● **Given records**:
# # # # # # #
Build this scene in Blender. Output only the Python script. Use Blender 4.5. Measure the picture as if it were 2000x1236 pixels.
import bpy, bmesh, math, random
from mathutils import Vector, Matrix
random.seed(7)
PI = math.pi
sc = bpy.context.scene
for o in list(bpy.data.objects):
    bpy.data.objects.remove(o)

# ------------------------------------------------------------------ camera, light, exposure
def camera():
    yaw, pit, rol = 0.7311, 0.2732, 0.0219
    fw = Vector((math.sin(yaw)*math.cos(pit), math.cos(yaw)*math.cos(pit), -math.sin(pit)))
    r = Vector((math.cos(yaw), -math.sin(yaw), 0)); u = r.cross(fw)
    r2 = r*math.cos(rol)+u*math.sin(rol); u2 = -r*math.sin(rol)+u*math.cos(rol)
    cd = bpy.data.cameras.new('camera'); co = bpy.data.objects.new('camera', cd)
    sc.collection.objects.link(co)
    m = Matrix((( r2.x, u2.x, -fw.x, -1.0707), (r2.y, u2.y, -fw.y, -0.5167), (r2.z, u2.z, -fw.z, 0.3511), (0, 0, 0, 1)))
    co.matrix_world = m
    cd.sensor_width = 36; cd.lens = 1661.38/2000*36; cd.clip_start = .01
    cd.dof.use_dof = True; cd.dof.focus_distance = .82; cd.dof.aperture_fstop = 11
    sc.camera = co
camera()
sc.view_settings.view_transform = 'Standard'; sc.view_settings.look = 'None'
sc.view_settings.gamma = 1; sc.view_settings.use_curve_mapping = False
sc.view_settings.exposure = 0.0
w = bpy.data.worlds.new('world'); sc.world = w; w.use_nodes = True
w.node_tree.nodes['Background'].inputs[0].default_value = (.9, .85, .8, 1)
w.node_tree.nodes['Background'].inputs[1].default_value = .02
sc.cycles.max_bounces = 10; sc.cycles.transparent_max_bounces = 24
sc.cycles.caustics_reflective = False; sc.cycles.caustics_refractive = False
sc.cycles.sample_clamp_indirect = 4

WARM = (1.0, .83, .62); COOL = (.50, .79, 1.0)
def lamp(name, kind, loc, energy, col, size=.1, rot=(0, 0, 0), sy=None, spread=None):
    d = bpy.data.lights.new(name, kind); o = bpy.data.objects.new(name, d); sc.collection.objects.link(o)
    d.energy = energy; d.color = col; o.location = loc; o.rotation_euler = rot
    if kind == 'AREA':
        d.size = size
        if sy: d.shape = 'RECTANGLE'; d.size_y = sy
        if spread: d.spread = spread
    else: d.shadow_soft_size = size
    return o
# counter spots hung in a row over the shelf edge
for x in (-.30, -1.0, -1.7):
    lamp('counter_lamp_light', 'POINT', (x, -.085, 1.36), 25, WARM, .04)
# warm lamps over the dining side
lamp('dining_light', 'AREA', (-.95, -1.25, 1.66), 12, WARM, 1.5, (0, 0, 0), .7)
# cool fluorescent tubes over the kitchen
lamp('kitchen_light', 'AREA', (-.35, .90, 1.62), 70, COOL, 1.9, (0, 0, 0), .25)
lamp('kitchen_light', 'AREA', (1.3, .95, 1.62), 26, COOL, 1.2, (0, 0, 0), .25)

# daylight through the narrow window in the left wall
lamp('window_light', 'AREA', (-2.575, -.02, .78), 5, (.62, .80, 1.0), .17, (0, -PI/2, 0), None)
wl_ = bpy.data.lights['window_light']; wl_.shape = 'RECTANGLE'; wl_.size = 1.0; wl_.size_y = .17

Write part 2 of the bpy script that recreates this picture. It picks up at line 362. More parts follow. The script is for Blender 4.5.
# # # # # # #
● **Stated problem**: Retype all the records, matching them exactly.

● **Complete answer**:
Build this scene in Blender. Output only the Python script. Use Blender 4.5. Measure the picture as if it were 2000x1236 pixels.
import bpy, bmesh, math, random
from mathutils import Vector, Matrix
random.seed(7)
PI = math.pi
sc = bpy.context.scene
for o in list(bpy.data.objects):
    bpy.data.objects.remove(o)

# ------------------------------------------------------------------ camera, light, exposure
def camera():
    yaw, pit, rol = 0.7311, 0.2732, 0.0219
    fw = Vector((math.sin(yaw)*math.cos(pit), math.cos(yaw)*math.cos(pit), -math.sin(pit)))
    r = Vector((math.cos(yaw), -math.sin(yaw), 0)); u = r.cross(fw)
    r2 = r*math.cos(rol)+u*math.sin(rol); u2 = -r*math.sin(rol)+u*math.cos(rol)
    cd = bpy.data.cameras.new('camera'); co = bpy.data.objects.new('camera', cd)
    sc.collection.objects.link(co)
    m = Matrix((( r2.x, u2.x, -fw.x, -1.0707), (r2.y, u2.y, -fw.y, -0.5167), (r2.z, u2.z, -fw.z, 0.3511), (0, 0, 0, 1)))
    co.matrix_world = m
    cd.sensor_width = 36; cd.lens = 1661.38/2000*36; cd.clip_start = .01
    cd.dof.use_dof = True; cd.dof.focus_distance = .82; cd.dof.aperture_fstop = 11
    sc.camera = co
camera()
sc.view_settings.view_transform = 'Standard'; sc.view_settings.look = 'None'
sc.view_settings.gamma = 1; sc.view_settings.use_curve_mapping = False
sc.view_settings.exposure = 0.0
w = bpy.data.worlds.new('world'); sc.world = w; w.use_nodes = True
w.node_tree.nodes['Background'].inputs[0].default_value = (.9, .85, .8, 1)
w.node_tree.nodes['Background'].inputs[1].default_value = .02
sc.cycles.max_bounces = 10; sc.cycles.transparent_max_bounces = 24
sc.cycles.caustics_reflective = False; sc.cycles.caustics_refractive = False
sc.cycles.sample_clamp_indirect = 4

WARM = (1.0, .83, .62); COOL = (.50, .79, 1.0)
def lamp(name, kind, loc, energy, col, size=.1, rot=(0, 0, 0), sy=None, spread=None):
    d = bpy.data.lights.new(name, kind); o = bpy.data.objects.new(name, d); sc.collection.objects.link(o)
    d.energy = energy; d.color = col; o.location = loc; o.rotation_euler = rot
    if kind == 'AREA':
        d.size = size
        if sy: d.shape = 'RECTANGLE'; d.size_y = sy
        if spread: d.spread = spread
    else: d.shadow_soft_size = size
    return o
# counter spots hung in a row over the shelf edge
for x in (-.30, -1.0, -1.7):
    lamp('counter_lamp_light', 'POINT', (x, -.085, 1.36), 25, WARM, .04)
# warm lamps over the dining side
lamp('dining_light', 'AREA', (-.95, -1.25, 1.66), 12, WARM, 1.5, (0, 0, 0), .7)
# cool fluorescent tubes over the kitchen
lamp('kitchen_light', 'AREA', (-.35, .90, 1.62), 70, COOL, 1.9, (0, 0, 0), .25)
lamp('kitchen_light', 'AREA', (1.3, .95, 1.62), 26, COOL, 1.2, (0, 0, 0), .25)

# daylight through the narrow window in the left wall
lamp('window_light', 'AREA', (-2.575, -.02, .78), 5, (.62, .80, 1.0), .17, (0, -PI/2, 0), None)
wl_ = bpy.data.lights['window_light']; wl_.shape = 'RECTANGLE'; wl_.size = 1.0; wl_.size_y = .17

Write part 2 of the bpy script that recreates this picture. It picks up at line 362. More parts follow. The script is for Blender 4.5.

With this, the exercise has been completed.